It strikes me that the debate often focuses on the question of miraculous happenings as a day to day occurrence. There is a vision of a meddlesome deity with time enough to redirect footballs in midair, but not the baby carriage from the path of the taxi. Millionaire sports celebrities afford better salvation, as with clothes and cars and posse. God as holy sycophant.
Absolutely nothing restricts the operation of retrospective miracles, however. Science extrapolates backward toward the big bang. Tight bounds of inference tell us of deep time - death dealing dinos themselves dying across the K-T boundary. And so? And so a single miracle of creation, whether six days or the first three minutes, suffices to make the cosmos.
God may or may not be able to make a stone too great to be lifted - but no scientific test can distinguish a universe 13 billion years old from another that was pulled from Jehovah's hat 6,000 years ago - already pre-aged by 12,999,994,000 years.
The morrow shall take thought for the things of itself.
Thanks to the reader who took exception to my last missive.
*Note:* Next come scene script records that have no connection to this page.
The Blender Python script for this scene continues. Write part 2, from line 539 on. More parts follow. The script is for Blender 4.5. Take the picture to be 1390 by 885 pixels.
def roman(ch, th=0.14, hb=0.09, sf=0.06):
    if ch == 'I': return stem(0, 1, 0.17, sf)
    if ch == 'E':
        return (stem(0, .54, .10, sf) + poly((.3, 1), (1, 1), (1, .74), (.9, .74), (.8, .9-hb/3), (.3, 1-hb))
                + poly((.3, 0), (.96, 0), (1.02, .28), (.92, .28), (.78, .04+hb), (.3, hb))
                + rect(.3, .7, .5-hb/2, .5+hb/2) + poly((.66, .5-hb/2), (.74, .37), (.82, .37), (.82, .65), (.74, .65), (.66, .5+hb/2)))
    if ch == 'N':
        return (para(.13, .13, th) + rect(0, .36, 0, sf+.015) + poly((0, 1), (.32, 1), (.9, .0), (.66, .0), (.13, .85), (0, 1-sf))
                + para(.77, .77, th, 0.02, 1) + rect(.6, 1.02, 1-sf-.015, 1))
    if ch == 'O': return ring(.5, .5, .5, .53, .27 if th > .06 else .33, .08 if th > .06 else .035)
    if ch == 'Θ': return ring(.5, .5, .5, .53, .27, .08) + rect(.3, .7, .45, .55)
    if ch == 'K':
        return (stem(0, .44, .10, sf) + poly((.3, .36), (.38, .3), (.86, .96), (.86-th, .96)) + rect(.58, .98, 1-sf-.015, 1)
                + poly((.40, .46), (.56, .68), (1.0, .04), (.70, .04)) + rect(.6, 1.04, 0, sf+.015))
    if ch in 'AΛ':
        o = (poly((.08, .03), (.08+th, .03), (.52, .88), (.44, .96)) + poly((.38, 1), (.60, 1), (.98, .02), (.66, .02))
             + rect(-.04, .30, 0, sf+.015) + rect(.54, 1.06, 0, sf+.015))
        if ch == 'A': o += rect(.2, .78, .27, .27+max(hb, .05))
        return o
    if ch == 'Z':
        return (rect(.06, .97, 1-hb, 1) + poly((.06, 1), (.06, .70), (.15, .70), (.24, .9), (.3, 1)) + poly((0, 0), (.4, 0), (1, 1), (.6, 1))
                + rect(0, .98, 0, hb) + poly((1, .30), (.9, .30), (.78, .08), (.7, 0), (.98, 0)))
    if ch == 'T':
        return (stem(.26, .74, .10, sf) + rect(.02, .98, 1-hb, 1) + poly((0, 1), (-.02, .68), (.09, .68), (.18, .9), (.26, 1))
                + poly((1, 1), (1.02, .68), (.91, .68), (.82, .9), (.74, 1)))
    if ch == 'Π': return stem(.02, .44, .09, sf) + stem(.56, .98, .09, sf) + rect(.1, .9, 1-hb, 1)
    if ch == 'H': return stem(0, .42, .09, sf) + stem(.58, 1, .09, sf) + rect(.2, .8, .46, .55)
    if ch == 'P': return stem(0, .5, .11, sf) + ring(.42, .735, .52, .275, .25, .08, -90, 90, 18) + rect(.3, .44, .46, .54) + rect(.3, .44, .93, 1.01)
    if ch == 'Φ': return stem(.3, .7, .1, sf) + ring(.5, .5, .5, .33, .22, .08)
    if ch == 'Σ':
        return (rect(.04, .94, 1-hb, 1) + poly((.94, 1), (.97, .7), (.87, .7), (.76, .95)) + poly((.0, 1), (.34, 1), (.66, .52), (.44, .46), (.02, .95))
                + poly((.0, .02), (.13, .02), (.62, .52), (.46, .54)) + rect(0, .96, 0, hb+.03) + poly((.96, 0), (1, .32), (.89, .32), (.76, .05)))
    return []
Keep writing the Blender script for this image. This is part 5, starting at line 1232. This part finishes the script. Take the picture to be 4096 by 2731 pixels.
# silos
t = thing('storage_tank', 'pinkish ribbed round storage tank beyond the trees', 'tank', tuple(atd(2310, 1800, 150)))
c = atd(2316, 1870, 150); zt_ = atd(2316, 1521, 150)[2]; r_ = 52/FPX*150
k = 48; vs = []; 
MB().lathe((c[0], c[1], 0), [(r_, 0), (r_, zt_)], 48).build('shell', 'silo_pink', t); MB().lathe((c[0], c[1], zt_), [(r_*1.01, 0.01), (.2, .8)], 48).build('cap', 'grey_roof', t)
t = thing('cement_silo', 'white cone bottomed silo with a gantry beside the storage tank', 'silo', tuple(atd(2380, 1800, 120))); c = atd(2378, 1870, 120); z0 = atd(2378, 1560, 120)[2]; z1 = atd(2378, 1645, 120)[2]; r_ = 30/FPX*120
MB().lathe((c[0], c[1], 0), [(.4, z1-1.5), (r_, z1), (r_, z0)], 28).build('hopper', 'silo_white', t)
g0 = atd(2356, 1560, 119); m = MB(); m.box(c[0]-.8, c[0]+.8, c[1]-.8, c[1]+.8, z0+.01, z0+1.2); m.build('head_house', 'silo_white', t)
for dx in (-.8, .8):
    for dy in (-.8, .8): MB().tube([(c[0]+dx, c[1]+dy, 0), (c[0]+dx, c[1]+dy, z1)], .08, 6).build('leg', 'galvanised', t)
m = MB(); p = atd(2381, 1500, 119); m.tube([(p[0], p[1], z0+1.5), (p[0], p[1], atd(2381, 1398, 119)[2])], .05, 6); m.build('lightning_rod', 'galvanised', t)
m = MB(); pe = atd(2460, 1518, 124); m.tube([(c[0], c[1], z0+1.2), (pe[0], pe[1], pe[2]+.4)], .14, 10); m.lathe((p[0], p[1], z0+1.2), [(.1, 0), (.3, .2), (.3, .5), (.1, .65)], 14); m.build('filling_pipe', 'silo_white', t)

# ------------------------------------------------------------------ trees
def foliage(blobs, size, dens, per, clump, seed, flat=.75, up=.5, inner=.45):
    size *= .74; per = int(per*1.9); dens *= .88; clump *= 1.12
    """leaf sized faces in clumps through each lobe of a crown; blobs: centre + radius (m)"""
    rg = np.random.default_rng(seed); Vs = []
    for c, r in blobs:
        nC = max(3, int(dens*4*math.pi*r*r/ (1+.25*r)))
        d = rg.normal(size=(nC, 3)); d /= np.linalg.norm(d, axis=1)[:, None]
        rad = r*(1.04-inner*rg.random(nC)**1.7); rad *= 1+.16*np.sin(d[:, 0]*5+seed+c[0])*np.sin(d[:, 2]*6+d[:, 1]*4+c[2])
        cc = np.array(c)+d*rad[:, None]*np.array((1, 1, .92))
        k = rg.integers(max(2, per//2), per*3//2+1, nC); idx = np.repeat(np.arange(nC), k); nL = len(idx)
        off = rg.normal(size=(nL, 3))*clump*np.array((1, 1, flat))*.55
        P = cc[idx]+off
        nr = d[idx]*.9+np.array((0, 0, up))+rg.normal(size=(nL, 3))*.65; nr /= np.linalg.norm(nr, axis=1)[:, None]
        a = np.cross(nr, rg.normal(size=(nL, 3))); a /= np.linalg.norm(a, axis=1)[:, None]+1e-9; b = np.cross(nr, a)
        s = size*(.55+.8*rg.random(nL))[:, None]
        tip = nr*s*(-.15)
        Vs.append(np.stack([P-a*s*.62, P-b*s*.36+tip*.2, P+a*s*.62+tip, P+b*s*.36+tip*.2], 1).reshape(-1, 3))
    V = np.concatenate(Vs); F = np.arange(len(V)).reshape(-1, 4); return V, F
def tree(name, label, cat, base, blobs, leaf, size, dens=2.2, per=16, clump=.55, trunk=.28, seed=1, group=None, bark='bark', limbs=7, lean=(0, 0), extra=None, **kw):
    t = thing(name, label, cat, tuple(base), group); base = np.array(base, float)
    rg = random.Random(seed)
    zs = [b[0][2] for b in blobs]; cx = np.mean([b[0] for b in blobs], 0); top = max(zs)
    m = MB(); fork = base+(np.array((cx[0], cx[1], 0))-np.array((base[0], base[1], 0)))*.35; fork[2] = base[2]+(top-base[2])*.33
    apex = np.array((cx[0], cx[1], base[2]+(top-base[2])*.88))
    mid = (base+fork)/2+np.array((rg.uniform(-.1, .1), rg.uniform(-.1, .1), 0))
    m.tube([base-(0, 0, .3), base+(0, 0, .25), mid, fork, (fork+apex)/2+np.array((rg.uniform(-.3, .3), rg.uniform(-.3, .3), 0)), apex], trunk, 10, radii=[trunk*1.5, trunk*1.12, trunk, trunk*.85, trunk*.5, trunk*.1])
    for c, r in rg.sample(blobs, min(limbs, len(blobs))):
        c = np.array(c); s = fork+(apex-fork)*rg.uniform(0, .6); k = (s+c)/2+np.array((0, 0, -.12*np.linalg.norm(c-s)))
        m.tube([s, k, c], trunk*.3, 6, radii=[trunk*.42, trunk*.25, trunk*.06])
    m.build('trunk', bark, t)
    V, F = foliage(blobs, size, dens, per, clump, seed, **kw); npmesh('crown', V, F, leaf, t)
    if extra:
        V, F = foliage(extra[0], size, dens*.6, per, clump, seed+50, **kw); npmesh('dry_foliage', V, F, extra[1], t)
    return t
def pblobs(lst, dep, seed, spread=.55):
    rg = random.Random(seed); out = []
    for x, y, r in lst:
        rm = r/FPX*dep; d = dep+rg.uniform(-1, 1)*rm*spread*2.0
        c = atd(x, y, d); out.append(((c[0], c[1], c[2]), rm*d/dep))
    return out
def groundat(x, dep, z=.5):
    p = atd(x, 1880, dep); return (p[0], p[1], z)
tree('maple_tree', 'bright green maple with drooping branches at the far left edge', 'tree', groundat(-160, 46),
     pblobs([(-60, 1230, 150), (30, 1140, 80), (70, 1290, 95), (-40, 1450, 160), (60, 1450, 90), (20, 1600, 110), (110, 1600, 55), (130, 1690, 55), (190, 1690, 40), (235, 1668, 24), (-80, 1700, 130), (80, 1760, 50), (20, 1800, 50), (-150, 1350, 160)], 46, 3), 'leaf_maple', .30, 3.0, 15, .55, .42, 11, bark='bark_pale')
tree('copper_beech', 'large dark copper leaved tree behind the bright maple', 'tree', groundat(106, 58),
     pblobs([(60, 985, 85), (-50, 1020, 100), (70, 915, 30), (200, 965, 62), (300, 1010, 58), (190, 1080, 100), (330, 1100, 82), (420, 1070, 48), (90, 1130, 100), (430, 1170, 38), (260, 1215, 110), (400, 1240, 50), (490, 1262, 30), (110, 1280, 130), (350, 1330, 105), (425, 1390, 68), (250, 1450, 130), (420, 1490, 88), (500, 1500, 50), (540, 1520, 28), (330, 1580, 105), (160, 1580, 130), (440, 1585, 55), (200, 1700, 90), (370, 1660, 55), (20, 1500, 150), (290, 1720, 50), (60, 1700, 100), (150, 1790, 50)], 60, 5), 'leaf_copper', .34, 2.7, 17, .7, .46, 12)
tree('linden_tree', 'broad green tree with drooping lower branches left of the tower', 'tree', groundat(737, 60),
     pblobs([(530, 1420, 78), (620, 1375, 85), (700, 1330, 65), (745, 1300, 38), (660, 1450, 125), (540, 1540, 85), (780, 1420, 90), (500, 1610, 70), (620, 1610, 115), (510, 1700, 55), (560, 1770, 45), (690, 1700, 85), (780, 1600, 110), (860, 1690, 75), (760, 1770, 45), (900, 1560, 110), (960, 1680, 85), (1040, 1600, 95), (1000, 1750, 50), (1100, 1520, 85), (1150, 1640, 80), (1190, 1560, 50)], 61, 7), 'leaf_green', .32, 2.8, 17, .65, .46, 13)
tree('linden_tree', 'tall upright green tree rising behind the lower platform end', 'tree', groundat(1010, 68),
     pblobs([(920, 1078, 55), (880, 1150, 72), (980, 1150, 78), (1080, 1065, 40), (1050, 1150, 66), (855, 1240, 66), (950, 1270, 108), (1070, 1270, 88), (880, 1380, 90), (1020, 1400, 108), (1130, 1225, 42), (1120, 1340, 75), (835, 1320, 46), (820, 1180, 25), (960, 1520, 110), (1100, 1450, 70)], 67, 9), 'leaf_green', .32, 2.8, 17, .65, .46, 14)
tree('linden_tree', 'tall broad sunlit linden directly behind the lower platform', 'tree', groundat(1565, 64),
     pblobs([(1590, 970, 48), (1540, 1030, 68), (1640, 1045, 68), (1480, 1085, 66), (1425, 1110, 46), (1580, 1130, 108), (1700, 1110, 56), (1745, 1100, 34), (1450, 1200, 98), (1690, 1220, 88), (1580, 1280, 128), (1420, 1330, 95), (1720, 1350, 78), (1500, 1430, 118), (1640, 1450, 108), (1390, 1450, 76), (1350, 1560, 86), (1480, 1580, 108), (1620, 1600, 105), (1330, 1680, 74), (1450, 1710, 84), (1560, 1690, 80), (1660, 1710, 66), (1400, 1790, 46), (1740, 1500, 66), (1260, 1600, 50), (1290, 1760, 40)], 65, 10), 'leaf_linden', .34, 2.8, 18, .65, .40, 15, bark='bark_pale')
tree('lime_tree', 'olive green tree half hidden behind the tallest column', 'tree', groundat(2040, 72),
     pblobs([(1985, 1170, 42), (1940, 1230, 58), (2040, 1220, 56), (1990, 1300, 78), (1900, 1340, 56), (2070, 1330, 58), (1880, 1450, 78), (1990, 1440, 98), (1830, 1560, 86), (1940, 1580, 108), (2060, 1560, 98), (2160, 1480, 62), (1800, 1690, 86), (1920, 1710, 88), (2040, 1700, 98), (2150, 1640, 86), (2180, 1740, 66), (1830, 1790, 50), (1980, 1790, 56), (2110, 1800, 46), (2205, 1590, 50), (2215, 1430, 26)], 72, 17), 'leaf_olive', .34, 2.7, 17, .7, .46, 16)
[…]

Thanks for reading, but also thanks for quoting me and doubling the impact of the message :-)
The Uncertainty Principle most certainly has macroscopically observable effects - for example, the natural broadening of spectral lines (Lorentz profiles, not Gaussian) from astrophysical sources. Similarly, general relativity and other bizarre physical laws are truly everyday phenomena. Science doesn't skimp on miracles.